Greg Kelly's prosecutors have painted themselves into a corner

Nikkei -- Oct 13
A chain of misjudgments and unexpected events, not least Carlos Ghosn's escape to Beirut, have sent Japanese prosecutors and former Nissan Motor general counsel Greg Kelly on a collision course set to unfold in his long-awaited trial over the next nine months.

The single criminal charge against Kelly, that he helped Ghosn understate his compensation in Nissan's securities reports, was never intended by the prosecutors to be the main show. At best, it was a preliminary setup punch -- the initial pretext to arrest, detain and interrogate Ghosn and Kelly, and to fish for evidence of more serious wrongdoing against the primary target, Ghosn.

Quite likely, the prosecutors hoped Kelly would cop a plea on the minor initial charge for time already served in detention in exchange for delivering the goods against his former boss. In any event, Kelly was never the main target. He was released from detention after five weeks as additional, more serious embezzlement charges were brought against Ghosn.

Ghosn's exfiltration to Lebanon in December 2019 turned the prosecutor's plans upside down. With Ghosn out of reach, leniency for Kelly in exchange for ratting on Ghosn no longer made sense. Events unexpectedly made Kelly the main event -- over a dubious charge that was always the weakest card in the prosecution's hand.

The stakes for the prosecutors could not be higher. Dismissal of the charges would be a devastating loss of face that would allow Ghosn to crow from his hideout in Beirut, "See, I told you I was innocent." Unfortunately for Kelly, Japanese prosecutors rarely lose, and even more rarely when it is a must-win case.

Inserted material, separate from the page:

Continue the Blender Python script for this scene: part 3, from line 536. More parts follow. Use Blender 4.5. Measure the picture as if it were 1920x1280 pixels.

It is hard not to see this as a case of selective prosecution. Why is Greg Kelly being singled out for what was clearly a collective breakdown of corporate governance? Former Nissan president Hiroto Saikawa countersigned the side letters documenting Ghosn's post-retirement compensation and certified the securities reports that failed to report it. Saikawa has not been criminally charged.